Mexico gets five-year deal
Organisers and promoters of the proposed Mexico Grand Prix claimed on Monday to have secured a five-year deal to run a race in Cancun from 2006
The proposed event will take place on a new US$70 million 3.1-mile circuit and will be designed by veteran track designer Hermann Tilke, the man responsible for the new circuits in Bahrain and Shanghai.
"This track offers some very, very high speeds with sharp curves that make cars brake at speed," Tilke's representative Dirk Schneider said.
Mexico last held a Grand Prix at the Hermanos Rodriguez Autodrome in Mexico City in 1992. It was revived in 2002 for Champ Car racing.

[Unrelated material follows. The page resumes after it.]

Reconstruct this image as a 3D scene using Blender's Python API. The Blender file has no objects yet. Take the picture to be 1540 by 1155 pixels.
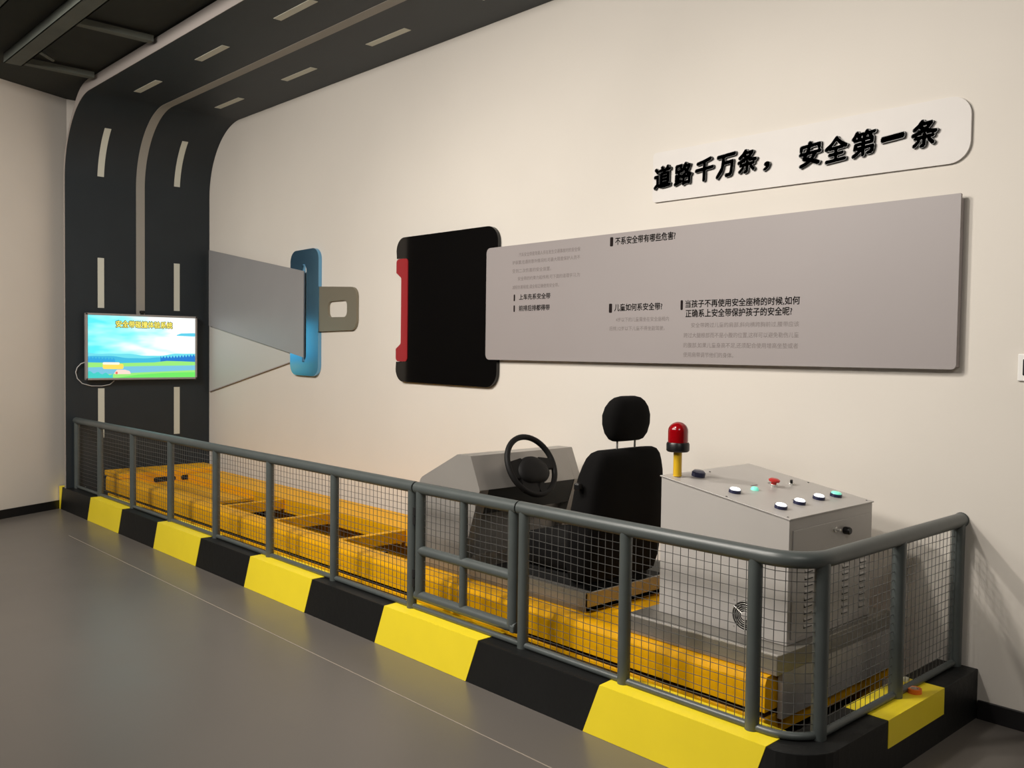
import bpy, bmesh, math, random
from mathutils import Vector, Matrix
random.seed(4)
PI = math.pi
sc = bpy.context.scene
col = sc.collection

# ---------------------------------------------------------------- camera
cam_d = bpy.data.cameras.new('camera')
cam = bpy.data.objects.new('camera', cam_d)
col.objects.link(cam)
cam_d.sensor_width = 36.0
cam_d.lens = 36.0 * 1380.07 / 1540.0
cam_d.clip_start = 0.05
right = Vector((0.6793842520543444, 0.7336604121557632, 0.013395435640344287))
down = Vector((0.035995145085647905, -0.015087778164047157, -0.9992380639669085))
fwd = Vector((-0.7328993024903369, 0.679348775361749, -0.03665861186228599))
m3 = Matrix((right, -down, -fwd)).transposed()
cam.matrix_world = Matrix.Translation((9.31, -4.255, 1.6)) @ m3.to_4x4()
sc.camera = cam

# ---------------------------------------------------------------- world, lights, exposure
w = bpy.data.worlds.new('world')
sc.world = w
w.use_nodes = True
w.node_tree.nodes['Background'].inputs[0].default_value = (0.9, 0.85, 0.78, 1)
w.node_tree.nodes['Background'].inputs[1].default_value = 0.2
sc.view_settings.view_transform = 'Standard'
sc.view_settings.look = 'None'
sc.view_settings.gamma = 1.0
sc.view_settings.use_curve_mapping = False
sc.view_settings.exposure = 0.22
WARM = (1.0, 0.935, 0.855)


def spot(name, loc, target, power, angle=100, blend=0.8, size=0.08, color=WARM):
    d = bpy.data.lights.new(name, 'SPOT')
    d.energy = power
    d.color = color
    d.spot_size = math.radians(angle)
    d.spot_blend = blend
    d.shadow_soft_size = size
    o = bpy.data.objects.new(name, d)
    col.objects.link(o)
    o.location = loc
    o.rotation_euler = (Vector(target) - Vector(loc)).to_track_quat('-Z', 'Y').to_euler()
    return o


def area(name, loc, target, power, sx, sy, color=WARM):
    d = bpy.data.lights.new(name, 'AREA')
    d.shape = 'RECTANGLE'
    d.size = sx
    d.size_y = sy
    d.energy = power
    d.color = color
    o = bpy.data.objects.new(name, d)
    col.objects.link(o)
    o.location = loc
    o.rotation_euler = (Vector(target) - Vector(loc)).to_track_quat('-Z', 'Y').to_euler()
    return o


spot('unseen_spot', (4.95, -3.6, 3.85), (6.0, -0.2, 0.7), 300, 112, 1.0, 0.10)
spot('unseen_spot', (6.3, -3.0, 3.85), (8.2, -0.3, 0.3), 190, 105, 1.0, 0.12)
spot('unseen_spot', (3.4, -4.3, 3.85), (2.4, -0.6, 0.8), 270, 110, 1.0, 0.12)
spot('unseen_spot', (2.6, -4.0, 3.85), (0.0, -1.8, 1.6), 125, 100, 1.0, 0.12)  # added spot, no fixture behind it, lifts the left wall
area('ceiling_fill', (4.8, -5.2, 3.9), (4.8, 0.0, 1.2), 250, 4.5, 1.2)  # broad unseen fill added to even out the room light
area('ceiling_fill', (10.2, -3.6, 3.9), (7.8, -0.4, 0.6), 55, 1.2, 1.2)  # weak fill added on the camera side for faces turned that way

# ---------------------------------------------------------------- materials
_m = {}


def lin(c):
    return tuple(((v / 255) / 12.92 if v / 255 <= 0.04045 else ((v / 255 + 0.055) / 1.055) ** 2.4) for v in c)


def mat(name, rgb, rough=0.5, metal=0.0, noise=0.0, nscale=8.0, bump=0.0, bscale=60.0, coat=0.0,
        emit=0.0, rnoise=0.0, trans=0.0, spec=0.5, stretch=None, emit_rgb=None):
    if name in _m:
        return _m[name]
    m = bpy.data.materials.new(name)
    m.use_nodes = True
    nt = m.node_tree
    b = nt.nodes['Principled BSDF']
    c = lin(rgb)
    b.inputs['Base Color'].default_value = (*c, 1)
    b.inputs['Roughness'].default_value = rough
    b.inputs['Metallic'].default_value = metal
    b.inputs['Coat Weight'].default_value = coat
    b.inputs['Coat Roughness'].default_value = 0.05
    b.inputs['Transmission Weight'].default_value = trans
    b.inputs['Specular IOR Level'].default_value = spec
    if emit:
        b.inputs['Emission Color'].default_value = (*(lin(emit_rgb) if emit_rgb else c), 1)
        b.inputs['Emission Strength'].default_value = emit
    tc = nt.nodes.new('ShaderNodeTexCoord')
    src = tc.outputs['Object']
    if stretch:
        mp = nt.nodes.new('ShaderNodeMapping')
        mp.inputs['Scale'].default_value = stretch
        nt.links.new(src, mp.inputs[0])
        src = mp.outputs[0]
    if noise or rnoise:
        n = nt.nodes.new('ShaderNodeTexNoise')
        n.inputs['Scale'].default_value = nscale
        n.inputs['Detail'].default_value = 5
        nt.links.new(src, n.inputs['Vector'])
        if noise:
            r = nt.nodes.new('ShaderNodeValToRGB')
            r.color_ramp.elements[0].position = 0.3
            r.color_ramp.elements[1].position = 0.7
            r.color_ramp.elements[0].color = (*[v * (1 - noise) for v in c], 1)
            r.color_ramp.elements[1].color = (*[min(1, v * (1 + noise)) for v in c], 1)
            nt.links.new(n.outputs[0], r.inputs[0])
            nt.links.new(r.outputs[0], b.inputs['Base Color'])
        if rnoise:
            mr = nt.nodes.new('ShaderNodeMapRange')
            mr.inputs[1].default_value = 0.3
            mr.inputs[2].default_value = 0.7
            mr.inputs[3].default_value = max(0.02, rough - rnoise)
            mr.inputs[4].default_value = rough + rnoise
            nt.links.new(n.outputs[0], mr.inputs[0])
            nt.links.new(mr.outputs[0], b.inputs['Roughness'])
    if bump:
        n2 = nt.nodes.new('ShaderNodeTexNoise')
        n2.inputs['Scale'].default_value = bscale
        n2.inputs['Detail'].default_value = 4
        nt.links.new(src, n2.inputs['Vector'])
        bp = nt.nodes.new('ShaderNodeBump')
        bp.inputs['Strength'].default_value = bump
        bp.inputs['Distance'].default_value = 0.01
        nt.links.new(n2.outputs[0], bp.inputs['Height'])
        nt.links.new(bp.outputs[0], b.inputs['Normal'])
    _m[name] = m
    return m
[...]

The announcement will almost certainly put further doubt on the British Grand Prix, which has made an appearance on the provisional 2005 calendar, but faces a bleak future after talks broke down between the owners of the Silverstone circuit, the BRDC, and Bernie Ecclestone.
But Luis Silveira, whose company Grupo Promotor Inversiones Caribenos is involved in the Cancun deal, said Mexico was not being viewed as a replacement of the British Grand Prix.
"That is not the intention," he said. "The issue was not even raised of taking the place of existing dates. What was discussed and what came out was a new date, a new commitment, not a substitution."